Following the rejection of the East Africa offer, Zangwill contacted Lucien Wolf, an English Jewish journalist and member of the Board of Deputies of British Jews, the main representative body of Anglo Jewry. Wolf was an opponent of political Zionism, but did support the creation of Jewish colonies in the Diaspora. In August 1905 Zangwill and Wolf met to discuss the Uganda Scheme, and in subsequent correspondence between the two we learn that both supported the creation of a Jewish colony in British East Africa. Wolf had objected to any specifically “Jewish national homeland,” that is to say a state which ghettoized Jews, preserving Jewish customs and law as the basis for governance. Though Zangwill’s literary works suggest his nostalgia for the ghetto, he too recognized the need for a modern Jewish polity. Both concurred that a self governing Jewish territory should be based on a preponderance of Jews in the region rather than British legislative fiat, and both concurred that the new government should be formed on a modern, democratic basis rather than some earlier biblical ideal or Eastern European Kehilla structure.
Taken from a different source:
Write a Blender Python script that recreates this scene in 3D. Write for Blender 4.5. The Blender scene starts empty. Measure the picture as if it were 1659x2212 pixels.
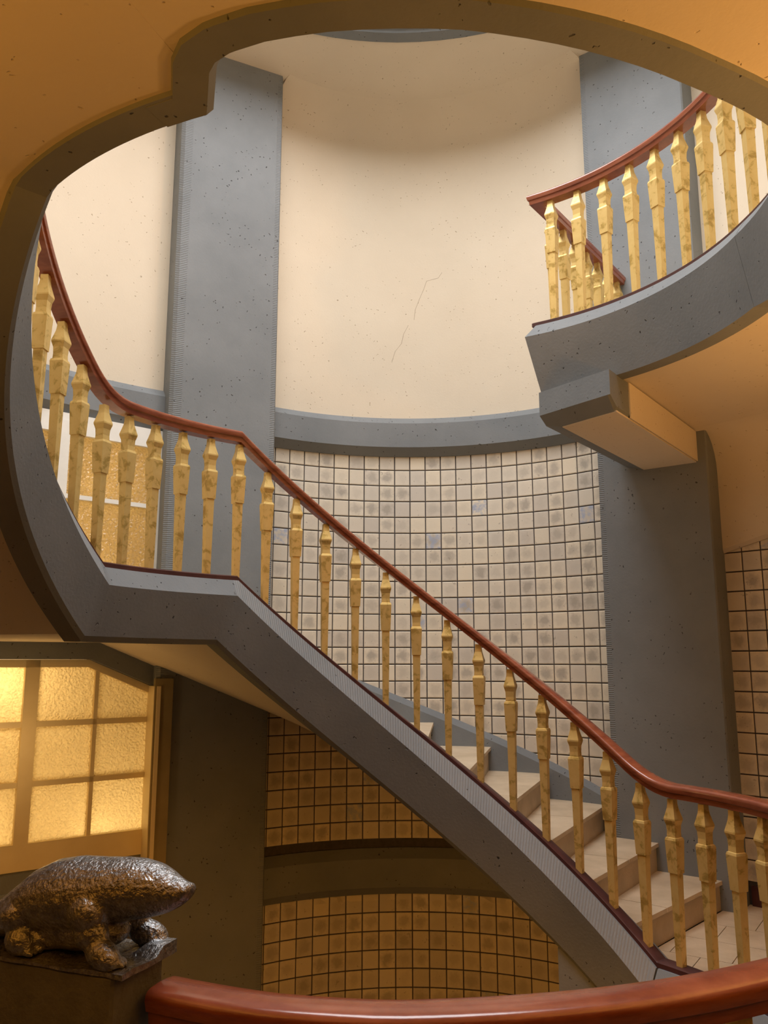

This basic agreement between Zangwill and Wolf would lead to the formation of the Jewish Territorial Organization (ITO), an organization dedicated to “obtaining a large tract of territory (preferably within the British Empire) wherein to found a Jewish Home of Refuge,” and to the elevation of Zangwill to the ITO presidency

The ITO's members were known as territorialists or "ITOmen". ITO attempted to locate territory suitable for Jewish settlement in various parts of America (e.g. Galveston, Alaska), Africa (in Angola, establishing several contacts with the Portuguese government, the colonial power at the time), Asia, and Australia, but with little success. The ITO lasted until at least 1943, though indeed it lost much of its power and impetus after the Balfour Declaration of 1917 and Zangwill's death in 1926.